**Source material:**
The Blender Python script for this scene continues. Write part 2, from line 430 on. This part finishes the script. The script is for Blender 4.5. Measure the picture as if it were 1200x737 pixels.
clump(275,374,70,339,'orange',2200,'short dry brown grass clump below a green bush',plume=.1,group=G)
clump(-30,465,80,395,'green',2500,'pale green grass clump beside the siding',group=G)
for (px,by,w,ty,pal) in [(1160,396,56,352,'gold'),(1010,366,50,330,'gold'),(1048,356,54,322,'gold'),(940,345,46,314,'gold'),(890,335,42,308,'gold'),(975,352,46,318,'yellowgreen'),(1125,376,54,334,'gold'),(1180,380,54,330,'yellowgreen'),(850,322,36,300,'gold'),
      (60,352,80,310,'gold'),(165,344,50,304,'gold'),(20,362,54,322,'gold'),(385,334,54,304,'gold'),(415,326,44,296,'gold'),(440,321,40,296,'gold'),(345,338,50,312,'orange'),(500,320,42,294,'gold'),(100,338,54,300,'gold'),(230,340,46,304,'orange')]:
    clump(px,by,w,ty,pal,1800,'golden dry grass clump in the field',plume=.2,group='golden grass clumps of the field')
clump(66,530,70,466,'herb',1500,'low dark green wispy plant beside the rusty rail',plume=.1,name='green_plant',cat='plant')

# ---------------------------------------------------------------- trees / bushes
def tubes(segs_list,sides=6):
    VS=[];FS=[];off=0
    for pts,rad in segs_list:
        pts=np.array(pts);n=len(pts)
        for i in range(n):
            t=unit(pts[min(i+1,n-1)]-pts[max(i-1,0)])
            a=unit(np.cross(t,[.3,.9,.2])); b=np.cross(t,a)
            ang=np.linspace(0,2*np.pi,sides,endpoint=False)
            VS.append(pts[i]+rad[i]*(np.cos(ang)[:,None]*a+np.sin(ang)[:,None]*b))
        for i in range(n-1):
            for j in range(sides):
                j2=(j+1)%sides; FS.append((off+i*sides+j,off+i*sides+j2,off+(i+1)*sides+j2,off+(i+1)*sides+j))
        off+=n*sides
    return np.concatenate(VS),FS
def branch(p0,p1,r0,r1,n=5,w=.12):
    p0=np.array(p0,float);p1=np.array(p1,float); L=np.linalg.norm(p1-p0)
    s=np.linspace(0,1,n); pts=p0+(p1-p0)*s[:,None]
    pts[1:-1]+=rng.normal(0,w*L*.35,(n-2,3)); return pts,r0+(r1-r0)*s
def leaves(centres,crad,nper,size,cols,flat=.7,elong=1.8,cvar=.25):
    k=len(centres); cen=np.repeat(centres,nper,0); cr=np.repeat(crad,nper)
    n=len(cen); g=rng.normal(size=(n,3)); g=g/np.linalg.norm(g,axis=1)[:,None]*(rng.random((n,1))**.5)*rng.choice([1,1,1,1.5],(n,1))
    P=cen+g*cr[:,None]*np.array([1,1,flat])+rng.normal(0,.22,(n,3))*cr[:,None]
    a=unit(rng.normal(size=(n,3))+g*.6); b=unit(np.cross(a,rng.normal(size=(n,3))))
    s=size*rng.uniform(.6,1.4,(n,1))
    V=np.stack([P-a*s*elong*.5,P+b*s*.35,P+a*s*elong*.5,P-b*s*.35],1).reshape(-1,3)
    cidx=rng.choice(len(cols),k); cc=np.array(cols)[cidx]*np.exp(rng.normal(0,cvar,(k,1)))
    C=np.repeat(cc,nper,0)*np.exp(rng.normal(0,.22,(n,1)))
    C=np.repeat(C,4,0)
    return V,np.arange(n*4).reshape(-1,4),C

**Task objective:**
Retype the listing exactly, in full.

**Output of the exercise:**
The Blender Python script for this scene continues. Write part 2, from line 430 on. This part finishes the script. The script is for Blender 4.5. Measure the picture as if it were 1200x737 pixels.
clump(275,374,70,339,'orange',2200,'short dry brown grass clump below a green bush',plume=.1,group=G)
clump(-30,465,80,395,'green',2500,'pale green grass clump beside the siding',group=G)
for (px,by,w,ty,pal) in [(1160,396,56,352,'gold'),(1010,366,50,330,'gold'),(1048,356,54,322,'gold'),(940,345,46,314,'gold'),(890,335,42,308,'gold'),(975,352,46,318,'yellowgreen'),(1125,376,54,334,'gold'),(1180,380,54,330,'yellowgreen'),(850,322,36,300,'gold'),
      (60,352,80,310,'gold'),(165,344,50,304,'gold'),(20,362,54,322,'gold'),(385,334,54,304,'gold'),(415,326,44,296,'gold'),(440,321,40,296,'gold'),(345,338,50,312,'orange'),(500,320,42,294,'gold'),(100,338,54,300,'gold'),(230,340,46,304,'orange')]:
    clump(px,by,w,ty,pal,1800,'golden dry grass clump in the field',plume=.2,group='golden grass clumps of the field')
clump(66,530,70,466,'herb',1500,'low dark green wispy plant beside the rusty rail',plume=.1,name='green_plant',cat='plant')

# ---------------------------------------------------------------- trees / bushes
def tubes(segs_list,sides=6):
    VS=[];FS=[];off=0
    for pts,rad in segs_list:
        pts=np.array(pts);n=len(pts)
        for i in range(n):
            t=unit(pts[min(i+1,n-1)]-pts[max(i-1,0)])
            a=unit(np.cross(t,[.3,.9,.2])); b=np.cross(t,a)
            ang=np.linspace(0,2*np.pi,sides,endpoint=False)
            VS.append(pts[i]+rad[i]*(np.cos(ang)[:,None]*a+np.sin(ang)[:,None]*b))
        for i in range(n-1):
            for j in range(sides):
                j2=(j+1)%sides; FS.append((off+i*sides+j,off+i*sides+j2,off+(i+1)*sides+j2,off+(i+1)*sides+j))
        off+=n*sides
    return np.concatenate(VS),FS
def branch(p0,p1,r0,r1,n=5,w=.12):
    p0=np.array(p0,float);p1=np.array(p1,float); L=np.linalg.norm(p1-p0)
    s=np.linspace(0,1,n); pts=p0+(p1-p0)*s[:,None]
    pts[1:-1]+=rng.normal(0,w*L*.35,(n-2,3)); return pts,r0+(r1-r0)*s
def leaves(centres,crad,nper,size,cols,flat=.7,elong=1.8,cvar=.25):
    k=len(centres); cen=np.repeat(centres,nper,0); cr=np.repeat(crad,nper)
    n=len(cen); g=rng.normal(size=(n,3)); g=g/np.linalg.norm(g,axis=1)[:,None]*(rng.random((n,1))**.5)*rng.choice([1,1,1,1.5],(n,1))
    P=cen+g*cr[:,None]*np.array([1,1,flat])+rng.normal(0,.22,(n,3))*cr[:,None]
    a=unit(rng.normal(size=(n,3))+g*.6); b=unit(np.cross(a,rng.normal(size=(n,3))))
    s=size*rng.uniform(.6,1.4,(n,1))
    V=np.stack([P-a*s*elong*.5,P+b*s*.35,P+a*s*elong*.5,P-b*s*.35],1).reshape(-1,3)
    cidx=rng.choice(len(cols),k); cc=np.array(cols)[cidx]*np.exp(rng.normal(0,cvar,(k,1)))
    C=np.repeat(cc,nper,0)*np.exp(rng.normal(0,.22,(n,1)))
    C=np.repeat(C,4,0)
    return V,np.arange(n*4).reshape(-1,4),C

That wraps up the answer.